Subregulation (7) Basic indicator approach

 

(7) Basic indicator approach

 

(a) A bank that adopted the basic indicator approach shall calculate its required amount of capital and reserve funds in respect of operational risk through the application of the formula specified below, which formula is designed to calculate a capital requirement based on the average amount of the bank's positive annual gross income derived during the preceding three-year period, multiplied by 15 per cent, provided that—
(i) when the annual gross income for a particular year was negative or equal to zero, the bank shall exclude the relevant amounts for that particular year from both the numerator and the denominator when the bank calculates the relevant average amount of gross income;
(ii) amounts included in the calculation of average gross income shall be the relevant audited amounts in respect of the relevant year.

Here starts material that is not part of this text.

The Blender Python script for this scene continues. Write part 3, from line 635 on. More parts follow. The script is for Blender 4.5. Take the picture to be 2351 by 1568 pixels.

When audited amounts are not available, the bank may with the prior written approval of and subject to such conditions as may be specified in writing by the Registrar use the latest amounts reported by the bank to its board of directors or senior management in respect of the relevant period;
(iii) a newly established bank that does not have the required gross income data to calculate the required gross income amounts may with the prior written approval of and subject to such conditions as may be specified in writing by the Registrar use gross income projections for all or part of the said three-year period.

 

The formula is expressed as follows:

 

KBIA [∑(GI1....n x α)] /n

 

where:

 

KBIA is the relevant required amount of capital and reserve funds under the basic indicator approach

 

GI is the relevant annual positive gross income amount derived during the preceding three-year period

 

n is the relevant number of the previous three years in respect of which gross income was positive

 

α is a fixed percentage, equal to 15 per cent

 

(b) For the purposes of subregulations (7) and (8), gross income means net interest income plus net non interest income, provided that the aforesaid amount of gross income shall not include—
(i) any provision for loss or impairment raised by the reporting bank;
(ii) any operating expenses of the reporting bank, including fees paid by the reporting bank to service providers in respect of outsourcing;
(iii) any realised profits or losses arising from the sale of securities held in the reporting bank's banking book, including any relevant amounts relating to securities classified as "held to maturity" or "available for sale";
(iv) any extraordinary or irregular item;
(v) any income derived from insurance.